XKCD:
Here’s my quick take on the feedback structure behind this:
Knowledge of X (with X = algebra, cooking, …) is at the heart of a nest of positive feedback loops that make learning about X subject to vicious or virtuous cycles.
- The more you know about X, the more you find opportunities to use it, and vice versa. If you don’t know calculus, you tend to self-select out of engineering careers, thus fulfilling the “I’ll never use it” prophecy. Through use, you learn by doing, and gain further knowledge.
- Similarly, the more use you get out of X, the more you perceive it as valuable, and the more motivated you are to learn about it.
- When you know more, you also may develop intrinsic interest or pride of craft in the topic.
- When you confront some external standard for knowledge, and find yourself falling short, cognitive dissonance can kick in.
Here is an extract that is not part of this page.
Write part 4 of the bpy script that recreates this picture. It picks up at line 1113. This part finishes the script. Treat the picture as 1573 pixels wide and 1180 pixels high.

Rather than thinking, “I really ought to up my game a bit,” you think, “algebra is for dorks, and those pointy-headed scientists are just trying to seize power over us working stiffs.”
I’m sure this could be improved on, for example by recognizing that attitudes are a stock.
Still, it’s easy to see here how algebra education goes wrong. In school, the red and green loops are weak, because there’s typically no motivating application more compelling than a word problem. Instead, there’s a lot of reliance on external standards (grades and testing), which encourages resistance.
A possible remedy therefore is to drive education with real-world projects, so that algebra emerges as a tool with an obvious need, emphasizing the red and green loops over the blue. An interesting real-world project might be self-examination of the role of the blue loop in our lives.